2008/06/18 「バカバカしい事ですがタスポ……店内で借りてください」――たばこ店が苦肉の策  (産経新聞記事)
 自販機の成人識別ICカード「タスポ」の導入により、神戸のたばこ店ではタスポを貸し出す“サービス”を始めた。タスポ導入で売り上げは1割以下、ただ張り紙効果は上がっていないようだ。
 「バカバカしい事ですがタスポカードがないとタバコが買えません。成人者は店内で借りて下さい」。たばこ自動販売機の成人識別ICカード「タスポ」をめぐり、神戸市中央区の小売店が、こんな張り紙を出してタスポを貸し出す“サービス”を行っている。タスポ導入で店の売り上げは1割以下になり、店主(80)は「このままでは自販機を撤去せざるをえない」としている。今のところ「張り紙の効果は上がっていない」というが、小売店は生き残りに懸命だ。
 タスポを貸し出しているのは、JR元町駅前の小売店。識別装置の運用が始まった6月1日から貸し出しを始めたという。
 同店はタスポ導入前、計2台の自販機で1日あたり5万円の売り上げがあったが、最近では2000〜5000円にまで減少。店主は「このままでは生活していけない」と、苦肉の策に出た理由を説明する。

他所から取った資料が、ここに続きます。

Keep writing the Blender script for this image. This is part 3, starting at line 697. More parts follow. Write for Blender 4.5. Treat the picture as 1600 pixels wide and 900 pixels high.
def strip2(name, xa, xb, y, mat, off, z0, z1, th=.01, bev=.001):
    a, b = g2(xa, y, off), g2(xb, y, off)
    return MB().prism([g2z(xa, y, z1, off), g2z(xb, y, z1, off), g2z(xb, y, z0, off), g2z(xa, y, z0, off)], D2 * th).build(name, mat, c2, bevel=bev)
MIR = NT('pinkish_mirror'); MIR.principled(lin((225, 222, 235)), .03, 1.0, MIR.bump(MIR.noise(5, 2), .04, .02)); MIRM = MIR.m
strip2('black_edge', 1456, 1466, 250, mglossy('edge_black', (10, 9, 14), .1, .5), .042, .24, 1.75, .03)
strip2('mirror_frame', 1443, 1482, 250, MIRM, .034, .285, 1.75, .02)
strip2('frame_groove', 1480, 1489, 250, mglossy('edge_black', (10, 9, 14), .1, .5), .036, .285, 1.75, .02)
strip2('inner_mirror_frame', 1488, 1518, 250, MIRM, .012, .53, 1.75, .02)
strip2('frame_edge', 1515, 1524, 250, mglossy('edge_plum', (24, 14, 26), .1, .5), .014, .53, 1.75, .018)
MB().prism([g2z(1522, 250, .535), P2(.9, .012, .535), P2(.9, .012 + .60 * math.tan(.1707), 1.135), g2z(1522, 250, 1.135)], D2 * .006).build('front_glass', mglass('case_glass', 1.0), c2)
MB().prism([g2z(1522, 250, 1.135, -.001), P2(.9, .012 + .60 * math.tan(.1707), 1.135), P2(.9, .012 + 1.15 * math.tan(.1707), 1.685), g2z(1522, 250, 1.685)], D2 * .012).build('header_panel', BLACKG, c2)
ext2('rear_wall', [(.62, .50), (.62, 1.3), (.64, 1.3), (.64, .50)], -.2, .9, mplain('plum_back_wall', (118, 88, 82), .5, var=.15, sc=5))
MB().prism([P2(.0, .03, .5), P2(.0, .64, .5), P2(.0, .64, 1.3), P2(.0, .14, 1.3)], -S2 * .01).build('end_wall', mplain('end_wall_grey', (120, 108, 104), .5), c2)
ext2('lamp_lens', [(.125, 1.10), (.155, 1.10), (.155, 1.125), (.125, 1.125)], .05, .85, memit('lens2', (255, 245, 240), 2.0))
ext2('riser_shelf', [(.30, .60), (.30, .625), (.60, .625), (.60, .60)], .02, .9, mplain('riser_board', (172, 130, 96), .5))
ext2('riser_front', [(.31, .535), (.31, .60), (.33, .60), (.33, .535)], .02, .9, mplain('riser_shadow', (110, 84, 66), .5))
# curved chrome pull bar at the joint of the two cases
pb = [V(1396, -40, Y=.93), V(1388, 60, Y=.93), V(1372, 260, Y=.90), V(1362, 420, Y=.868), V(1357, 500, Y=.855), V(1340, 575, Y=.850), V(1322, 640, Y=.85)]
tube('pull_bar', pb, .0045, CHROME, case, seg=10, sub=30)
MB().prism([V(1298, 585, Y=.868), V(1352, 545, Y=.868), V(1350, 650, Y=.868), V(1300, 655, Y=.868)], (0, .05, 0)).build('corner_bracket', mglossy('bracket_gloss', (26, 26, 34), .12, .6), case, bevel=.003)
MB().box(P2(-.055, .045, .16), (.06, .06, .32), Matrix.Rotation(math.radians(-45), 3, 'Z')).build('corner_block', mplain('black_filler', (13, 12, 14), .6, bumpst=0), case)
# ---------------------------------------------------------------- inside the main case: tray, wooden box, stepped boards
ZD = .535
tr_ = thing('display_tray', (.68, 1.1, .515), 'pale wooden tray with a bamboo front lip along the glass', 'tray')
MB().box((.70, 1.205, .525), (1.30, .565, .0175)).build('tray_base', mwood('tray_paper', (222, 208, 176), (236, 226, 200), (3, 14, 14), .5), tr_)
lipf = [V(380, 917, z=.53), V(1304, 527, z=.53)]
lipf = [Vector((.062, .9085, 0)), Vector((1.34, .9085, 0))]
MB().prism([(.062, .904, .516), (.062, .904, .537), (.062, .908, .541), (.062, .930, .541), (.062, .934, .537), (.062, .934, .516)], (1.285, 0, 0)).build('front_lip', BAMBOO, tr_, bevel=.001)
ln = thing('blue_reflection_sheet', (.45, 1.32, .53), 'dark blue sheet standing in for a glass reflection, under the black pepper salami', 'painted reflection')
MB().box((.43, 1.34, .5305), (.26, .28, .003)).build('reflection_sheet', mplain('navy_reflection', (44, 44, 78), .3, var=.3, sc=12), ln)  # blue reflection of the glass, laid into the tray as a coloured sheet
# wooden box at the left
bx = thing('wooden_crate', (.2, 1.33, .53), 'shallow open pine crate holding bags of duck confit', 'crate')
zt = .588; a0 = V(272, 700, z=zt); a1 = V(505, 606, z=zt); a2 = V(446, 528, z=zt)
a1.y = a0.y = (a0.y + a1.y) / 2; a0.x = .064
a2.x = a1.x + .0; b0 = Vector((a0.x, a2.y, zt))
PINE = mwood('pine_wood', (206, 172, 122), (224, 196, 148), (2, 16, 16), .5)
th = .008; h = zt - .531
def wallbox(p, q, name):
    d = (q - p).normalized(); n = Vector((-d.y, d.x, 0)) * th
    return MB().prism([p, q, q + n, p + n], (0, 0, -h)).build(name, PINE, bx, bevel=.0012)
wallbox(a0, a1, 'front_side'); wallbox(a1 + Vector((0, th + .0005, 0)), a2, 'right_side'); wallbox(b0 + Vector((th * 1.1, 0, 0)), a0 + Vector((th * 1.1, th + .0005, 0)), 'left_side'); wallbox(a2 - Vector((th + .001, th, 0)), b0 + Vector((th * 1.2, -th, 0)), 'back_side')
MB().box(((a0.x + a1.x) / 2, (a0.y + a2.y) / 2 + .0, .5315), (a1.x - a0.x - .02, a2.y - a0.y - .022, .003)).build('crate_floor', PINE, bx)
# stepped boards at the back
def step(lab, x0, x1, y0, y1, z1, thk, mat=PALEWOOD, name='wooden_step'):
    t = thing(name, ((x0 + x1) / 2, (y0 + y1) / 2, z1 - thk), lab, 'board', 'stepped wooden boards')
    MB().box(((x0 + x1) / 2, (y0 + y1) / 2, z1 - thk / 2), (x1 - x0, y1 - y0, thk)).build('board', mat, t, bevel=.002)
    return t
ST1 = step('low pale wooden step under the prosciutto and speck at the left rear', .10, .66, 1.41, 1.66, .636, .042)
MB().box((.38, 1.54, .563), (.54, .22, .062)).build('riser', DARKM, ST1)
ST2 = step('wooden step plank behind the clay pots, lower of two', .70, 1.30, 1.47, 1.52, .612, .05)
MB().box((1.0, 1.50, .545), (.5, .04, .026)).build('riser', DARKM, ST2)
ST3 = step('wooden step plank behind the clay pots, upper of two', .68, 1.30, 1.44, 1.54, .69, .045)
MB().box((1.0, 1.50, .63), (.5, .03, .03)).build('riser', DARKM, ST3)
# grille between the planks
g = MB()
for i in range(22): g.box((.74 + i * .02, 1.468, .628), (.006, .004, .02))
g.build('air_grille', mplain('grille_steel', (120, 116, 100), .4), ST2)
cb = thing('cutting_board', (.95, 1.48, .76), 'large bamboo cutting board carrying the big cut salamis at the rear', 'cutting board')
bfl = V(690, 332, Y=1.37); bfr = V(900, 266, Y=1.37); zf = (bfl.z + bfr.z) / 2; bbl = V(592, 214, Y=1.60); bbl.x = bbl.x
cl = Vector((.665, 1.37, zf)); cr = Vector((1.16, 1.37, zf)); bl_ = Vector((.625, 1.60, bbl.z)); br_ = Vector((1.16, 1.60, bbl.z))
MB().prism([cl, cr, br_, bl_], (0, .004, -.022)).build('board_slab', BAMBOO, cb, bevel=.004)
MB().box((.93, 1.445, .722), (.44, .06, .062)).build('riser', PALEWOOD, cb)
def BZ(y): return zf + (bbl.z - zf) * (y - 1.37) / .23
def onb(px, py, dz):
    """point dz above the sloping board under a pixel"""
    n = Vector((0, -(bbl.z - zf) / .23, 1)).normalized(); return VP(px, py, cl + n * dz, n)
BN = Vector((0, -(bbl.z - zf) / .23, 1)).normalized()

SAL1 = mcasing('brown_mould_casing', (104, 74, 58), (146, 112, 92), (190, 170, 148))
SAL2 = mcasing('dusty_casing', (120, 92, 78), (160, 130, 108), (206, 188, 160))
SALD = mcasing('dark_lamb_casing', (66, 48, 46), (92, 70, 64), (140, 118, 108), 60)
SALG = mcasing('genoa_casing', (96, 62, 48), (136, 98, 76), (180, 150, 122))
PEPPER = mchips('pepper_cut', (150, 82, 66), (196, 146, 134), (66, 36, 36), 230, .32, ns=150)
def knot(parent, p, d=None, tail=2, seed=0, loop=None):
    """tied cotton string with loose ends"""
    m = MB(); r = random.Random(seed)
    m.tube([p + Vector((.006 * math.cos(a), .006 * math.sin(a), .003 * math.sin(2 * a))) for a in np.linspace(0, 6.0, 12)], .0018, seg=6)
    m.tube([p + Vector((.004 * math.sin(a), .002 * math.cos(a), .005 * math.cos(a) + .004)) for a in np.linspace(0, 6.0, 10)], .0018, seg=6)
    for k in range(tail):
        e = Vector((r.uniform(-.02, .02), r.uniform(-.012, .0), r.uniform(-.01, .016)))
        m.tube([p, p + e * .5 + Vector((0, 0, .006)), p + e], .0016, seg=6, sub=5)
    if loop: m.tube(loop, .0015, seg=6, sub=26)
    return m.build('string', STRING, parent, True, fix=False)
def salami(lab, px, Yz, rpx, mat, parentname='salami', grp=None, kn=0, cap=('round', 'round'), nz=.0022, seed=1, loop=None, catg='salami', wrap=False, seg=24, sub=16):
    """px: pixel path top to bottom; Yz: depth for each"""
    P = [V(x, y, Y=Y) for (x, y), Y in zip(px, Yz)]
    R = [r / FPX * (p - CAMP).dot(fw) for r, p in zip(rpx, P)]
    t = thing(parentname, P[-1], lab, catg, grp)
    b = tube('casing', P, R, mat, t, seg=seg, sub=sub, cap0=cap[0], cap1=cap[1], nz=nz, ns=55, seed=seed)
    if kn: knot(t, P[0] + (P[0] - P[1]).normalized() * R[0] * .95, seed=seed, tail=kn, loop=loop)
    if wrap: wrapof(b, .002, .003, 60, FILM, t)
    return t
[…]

 兵庫県警少年育成課によると、未成年でなく成人の購入目的でタスポを貸与する限り取り締まりの対象にはならないという。
 日本たばこ協会も「成人であることを確認した上で店主の前で自販機で購入するなら対面販売と同じ」としているため、同店の販売方法には問題がないとの見解だ。
 ただし、同協会によると全国の喫煙者人口約2600万人のうち、タスポ所持者はわずか2割弱。タスポが浸透していない実情が、自販機でのたばこの売り上げ減に直結している。
 タスポの貸し出しをめぐる小売店側の混乱は全国的に広まっている。佐賀県上峰町のたばこ小売店では、店頭の自販機にタスポを貸し出すためのブザーを設置。店主立ち会いで対面販売を実施。
 一方で福岡県広川町の自営業者はタスポを自販機前につり下げ、未成年者が自由にたばこが購入できるようにしたとして福岡県警がタスポの撤去を要請。業者は撤去に応じている。